### Given entries
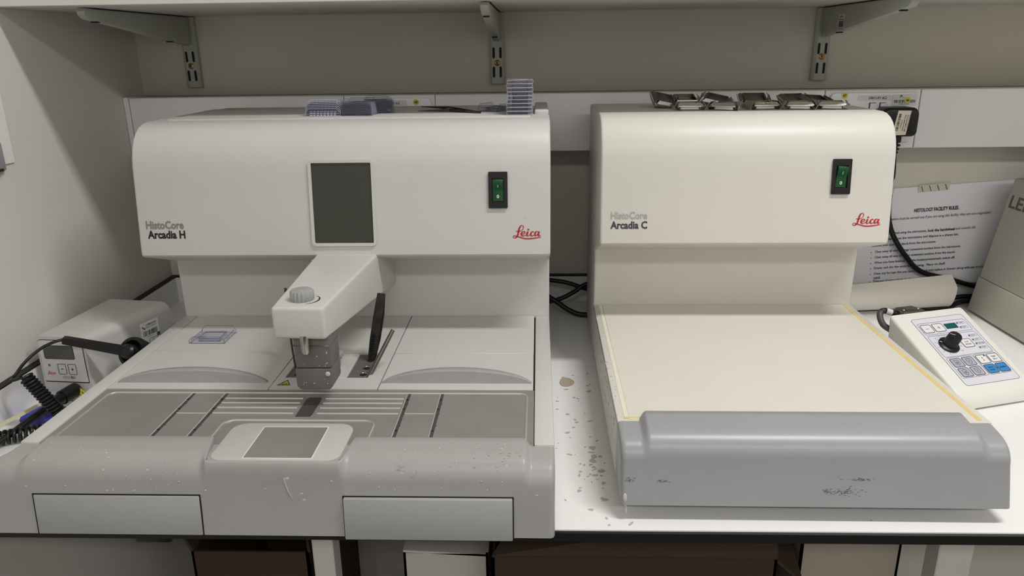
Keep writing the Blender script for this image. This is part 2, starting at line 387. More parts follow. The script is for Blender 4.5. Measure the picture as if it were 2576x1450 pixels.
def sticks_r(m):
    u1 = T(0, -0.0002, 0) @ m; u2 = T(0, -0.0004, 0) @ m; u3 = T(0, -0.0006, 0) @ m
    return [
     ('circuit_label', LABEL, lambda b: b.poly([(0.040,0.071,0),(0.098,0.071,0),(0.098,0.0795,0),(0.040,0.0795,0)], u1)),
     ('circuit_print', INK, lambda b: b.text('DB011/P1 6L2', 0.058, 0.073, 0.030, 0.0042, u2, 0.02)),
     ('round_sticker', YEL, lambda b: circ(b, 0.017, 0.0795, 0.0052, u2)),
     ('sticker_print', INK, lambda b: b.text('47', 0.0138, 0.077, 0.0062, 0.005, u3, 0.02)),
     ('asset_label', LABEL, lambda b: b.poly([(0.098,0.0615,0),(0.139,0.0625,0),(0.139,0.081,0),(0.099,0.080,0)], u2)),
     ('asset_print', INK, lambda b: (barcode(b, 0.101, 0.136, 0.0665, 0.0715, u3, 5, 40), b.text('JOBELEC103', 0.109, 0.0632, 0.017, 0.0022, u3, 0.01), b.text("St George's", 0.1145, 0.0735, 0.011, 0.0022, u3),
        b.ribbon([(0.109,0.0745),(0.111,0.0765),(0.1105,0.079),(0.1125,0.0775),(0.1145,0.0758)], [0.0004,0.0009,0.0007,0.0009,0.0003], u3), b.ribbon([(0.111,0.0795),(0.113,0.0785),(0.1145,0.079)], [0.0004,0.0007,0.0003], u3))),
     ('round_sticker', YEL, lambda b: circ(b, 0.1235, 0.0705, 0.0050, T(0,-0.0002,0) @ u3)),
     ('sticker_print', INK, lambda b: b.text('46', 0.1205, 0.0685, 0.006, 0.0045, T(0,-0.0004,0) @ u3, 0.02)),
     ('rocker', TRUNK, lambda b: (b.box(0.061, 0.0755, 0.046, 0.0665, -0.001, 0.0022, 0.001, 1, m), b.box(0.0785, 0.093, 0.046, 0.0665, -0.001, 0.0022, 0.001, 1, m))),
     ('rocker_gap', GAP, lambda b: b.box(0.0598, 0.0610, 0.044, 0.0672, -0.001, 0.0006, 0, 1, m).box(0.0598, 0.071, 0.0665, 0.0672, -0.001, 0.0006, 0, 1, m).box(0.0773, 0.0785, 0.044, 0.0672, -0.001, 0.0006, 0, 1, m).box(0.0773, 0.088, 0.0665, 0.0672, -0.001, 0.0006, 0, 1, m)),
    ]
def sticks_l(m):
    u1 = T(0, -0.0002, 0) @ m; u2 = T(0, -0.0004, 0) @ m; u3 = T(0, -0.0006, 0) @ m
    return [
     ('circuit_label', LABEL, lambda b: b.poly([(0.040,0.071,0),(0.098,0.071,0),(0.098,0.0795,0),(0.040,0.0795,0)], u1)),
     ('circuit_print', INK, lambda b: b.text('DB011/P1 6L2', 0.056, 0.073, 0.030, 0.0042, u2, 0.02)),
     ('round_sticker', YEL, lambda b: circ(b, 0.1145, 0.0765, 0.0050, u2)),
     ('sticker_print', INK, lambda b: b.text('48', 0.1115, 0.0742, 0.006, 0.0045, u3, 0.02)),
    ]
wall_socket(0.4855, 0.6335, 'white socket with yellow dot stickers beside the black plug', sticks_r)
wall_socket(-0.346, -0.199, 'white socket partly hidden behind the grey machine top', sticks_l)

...

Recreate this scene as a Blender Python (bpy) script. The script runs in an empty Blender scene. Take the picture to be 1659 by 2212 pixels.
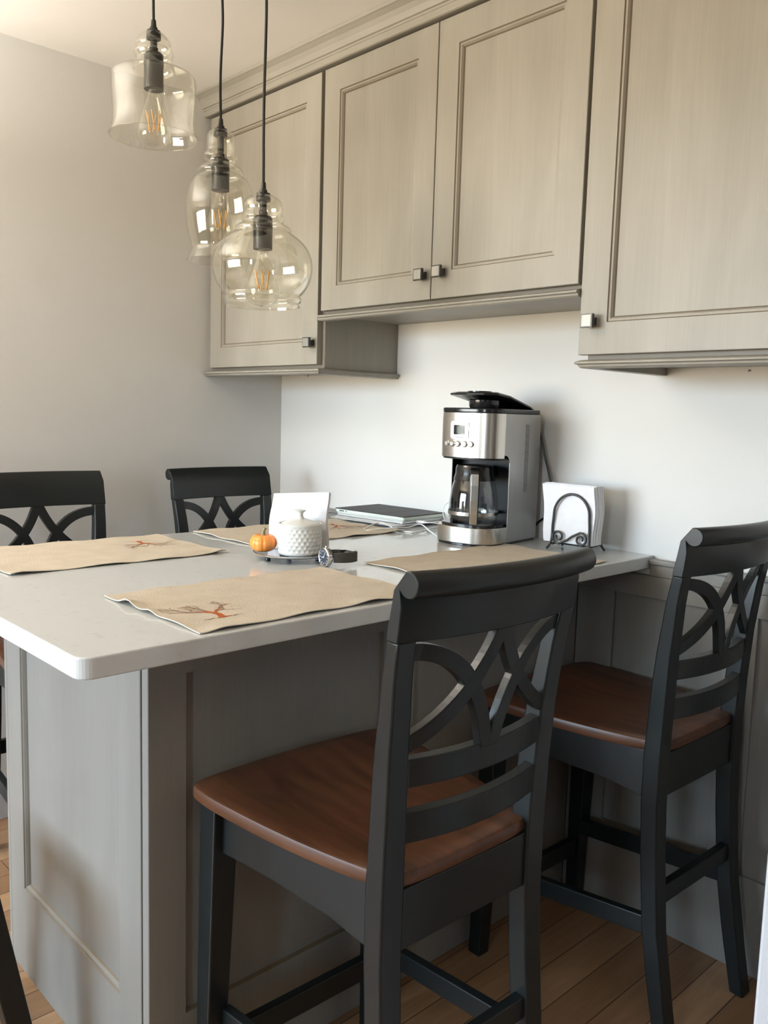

### What needs to be done
Extract each line holding the string "script".

### Full output
Keep writing the Blender script for this image. This is part 2, starting at line 387. More parts follow. The script is for Blender 4.5. Measure the picture as if it were 2576x1450 pixels.
Recreate this scene as a Blender Python (bpy) script. The script runs in an empty Blender scene. Take the picture to be 1659 by 2212 pixels.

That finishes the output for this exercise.